At one point, the German Chancellor said "the issues on which we are working have been discussed by [former French leader] Francois Mitterand," before correcting herself to say: "Francois Hollande, not Francois Mitterand. Francois Hollande."
The meeting tried to make a show of good Franco-German relations.
Hollande said: "Everyone says we don't agree. Most of the time we do agree. There are nuances, but you [the media] emphasise those nuances."
Merkel highlighted some grievances, however.
Alluding to job security laws in France, she said: "We reformed our labour markets … We put flexibility into labour law. Is it better for a young person to have a job with a certain flexibility? Or no job at all?"
She also said the European Commission's recent decision to give France more time to cut its deficit comes with strings attached: "It is tied to the fact that reforms will be undertaken … I cannot put in place a system of solidarity in Europe and then everyone does their own budgets."
Just one day before the Paris event, Hollande had attacked the commission for recommending that France reforms its pensions system.
He said Brussels has no right to "dictate" economic reforms.
He said on Thursday with Merkel that "nothing is taboo. All the reforms that have to be undertaken will be done."
But he added: "The details, procedures and way of going about this are the responsibility of the government and the state, otherwise there would be no national sovereignty."
Some top people in Merkel's CDU party were less gentle than the Chancellor.
CDU deputy chairman Andreas Schockenhoff told German media that Hollande's rejection of EU pension recommendations: "contradicts the spirit and letter of European agreements and treaties. Someone who talks like that is shaking the foundations of the EU."
Referring to the commission's recent decision to give France extra time to meet deficit targets, the CDU's budgets spokesman, Norbert Barthle, said: "France won't be able to bank on such indulgence again."

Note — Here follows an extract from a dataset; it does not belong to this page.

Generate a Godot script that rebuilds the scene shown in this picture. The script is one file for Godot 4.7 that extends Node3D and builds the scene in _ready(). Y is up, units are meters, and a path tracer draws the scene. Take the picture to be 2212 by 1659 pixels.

Hollande and Merkel on Thursday also visited the Louvre museum to see an exhibition marking 50 years of Franco-German unity.
Merkel said the paintings are "very beautiful."
But the display itself has become a minor irritant.
Some of the pictures - such as the Hell of Birds by Max Beckmann, which depicts a female monster doing a Nazi salute - have prompted anger in German newspapers.
Die Zeit in April called the exhibition a "cultural-political scandal."
Frankfurter Allgemeine Zeitung said it "confirms all the cliches of the estranged, romantic, dangerous and dark neighbour."